Response: Thanks for your nice comment and suggestion, we added the both experimental and computational parameters in Table 3 for comparison, which have been discussed in the manuscript. The experimental results are in good agreement with the calculated results. The corresponding comment and discussion have been revised in the manuscript and highlighted in red.

 

Point 2: How did authors predict excited state computationally?

Response: Sorry for the confusion, all calculations were performed using the Gaussian 09 software package. In order to understand the contribution of the complexes in the excited state, the time-dependent density function theory (TDDFT) calculations were used to calculate these complexes. The specific TDDFT method used was PBE1PBE for calculating excited electronic states. The basic sets used in all calculations were the 6-31G* set for all light atoms and the LANL2DZ set for Ir(III) atoms. These computational methods were provided in the Experimental section.

 

Point 3: How much electron density is distributed on the fluorene and terminal groups in all complexes? This detailed analysis will provide more insight for the readers to understand their application.

Response: Thanks for your nice suggestion. The contribution of electron density for these complexes was provided in Table S1 (ESI). Detailed analysis and discussion were added in Section 3.4.

 

 

Point 4: I could not able to supporting information, so not able to see the methodology part. Since this is full paper, so author should include computational methodology in the main manuscript.

Response: The ESI file has been uploaded in the submission system again. According to your suggestion, the computational methodology has also been added in the Experimental section of the main manuscript.

 

Point 5: There is no concrete conclusion why Ir-5 > Ir-4 ≈ Ir-3 > Ir-2 > Ir-1.

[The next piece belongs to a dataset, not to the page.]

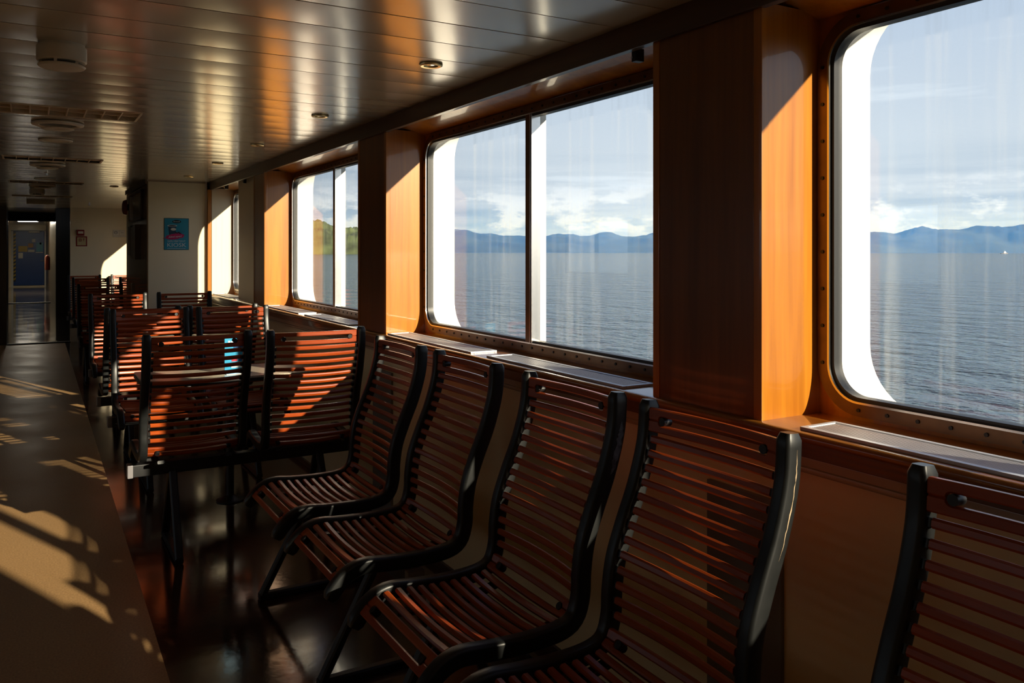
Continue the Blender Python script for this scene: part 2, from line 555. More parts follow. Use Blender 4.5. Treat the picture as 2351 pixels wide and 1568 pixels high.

Response: Sorry for the confusion. The optical limiting threshold was defined as the incident energy density at a transmittance of 50% (F₅₀). As shown in Figure 4 and Table 5, the intensity of the OPL response corresponds to the trend of Ir-5 > Ir-4 ≈ Ir-3 > Ir-2 > Ir-1.

 

Point 6: Authors should cite more recent references.

Response: Thanks for your suggestion, valuable and rfecent references have been cited in the manuscript.

Author Response File: Author Response.pdf

Reviewer 2 Report

1. “Above 500 nm, the absorption bands of the low energy tail can be referred toa mixed state including spin-forbidden 3MLCT/3LLCT and 3π-π* transition.” How did you support such results?

2. What’s the means of MLCT/ LLCT?

3. Please give the exciting emission for the five complex

4. To gain a better understanding the structure-property relationships of these complexes, the DFT calculation was carried out to acquire a thorough grasp of the underlying foundation of the aforementioned experimental findings. Please add the ref on the DFT, also, this part can be referred to Coord. Chem. Rev., 445(2021) 214074; Coord. Chem. Rev. 2020, 406:213145 AND CrystEngComm, 2021, 23, 8043–8052

5. The optical power limiting (OPL) effect follows the trend: Ir-5 > Ir-4 ≈ Ir-3 > Ir-2 > Ir-1.The authors should compare similar results that have been reported, and cite relative conclusion to support such data.

Author Response

Please see the attachment

Author Response File: Author Response.pdf

Round 2

Reviewer 1 Report

The revision produced by authors is improved manuscript and most of the questions raised by the reviewer has been addressed satisfactorily and lead to an manuscript that is acceptable for publication.